The President has an array of political and diplomatic means available to enforce international obligations, but unilaterally converting a non-self-executing treaty into a self-executing treaty is not among them. The responsibility for transforming an international obligation arising from a non-self-executing treaty into domestic law falls to Congress.


Free Enterprise Fund v. Public Company Accounting Oversight Board (2010)

The President may not be restricted in their ability to remove a principal officer, who is in turn restricted in their ability to remove an inferior officer, when that inferior officer determines the policy and enforces the laws of the United States. Multilevel protection from removal is contrary to Article II’s vesting of the executive power in the President.


NLRB v. Canning (2014)

The Recess Appointments Clause empowers the President to fill any existing vacancy during any Senate recess of sufficient length. The Senate is in session when it says that it is, provided that, under its own rules, it retains the capacity to transact Senate business.


Zivotofsky v. Kerry (2015)

The President has the exclusive power to grant formal recognition to a foreign sovereign.


Seila Law, LLC v. Consumer Financial Protection Bureau (2020)

The precedents of Humphrey’s Executor and Morrison should not be extended to an independent agency that wields significant executive power and is run by a single individual who cannot be removed by the President unless certain statutory criteria are met. Such an agency lacks a foundation in historical practice and clashes with constitutional structure by concentrating power in a unilateral actor insulated from presidential control.

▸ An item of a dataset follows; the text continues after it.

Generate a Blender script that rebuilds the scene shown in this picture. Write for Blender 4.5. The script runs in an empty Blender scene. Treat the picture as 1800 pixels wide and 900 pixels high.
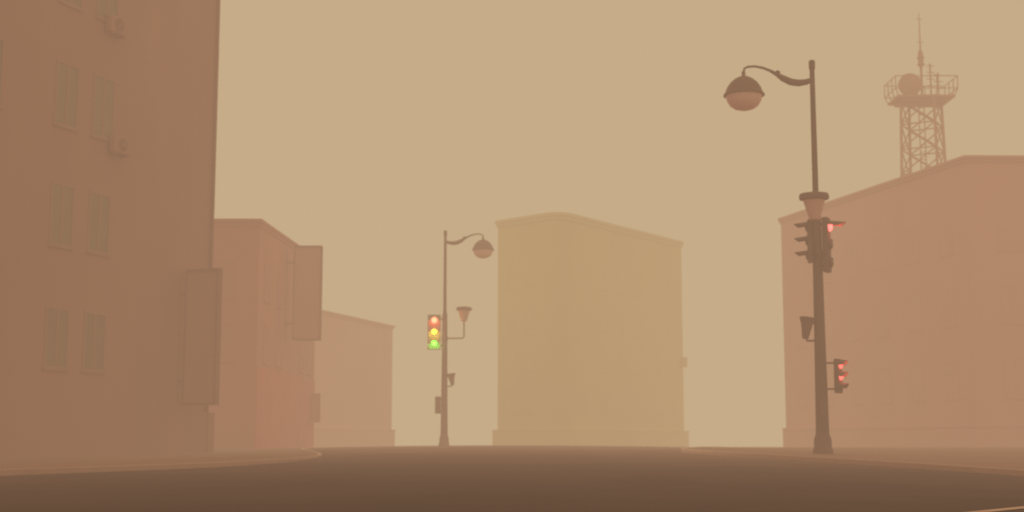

Trump v. Mazars USA, LLP (2020)

In assessing whether a subpoena directed at the President’s personal information is related to and in furtherance of a legitimate task of Congress, courts must take adequate account of the separation of powers principles at stake, including both the significant legislative interests of Congress and the unique position of the President. (The Court continued to list four non-exclusive considerations in this analysis.)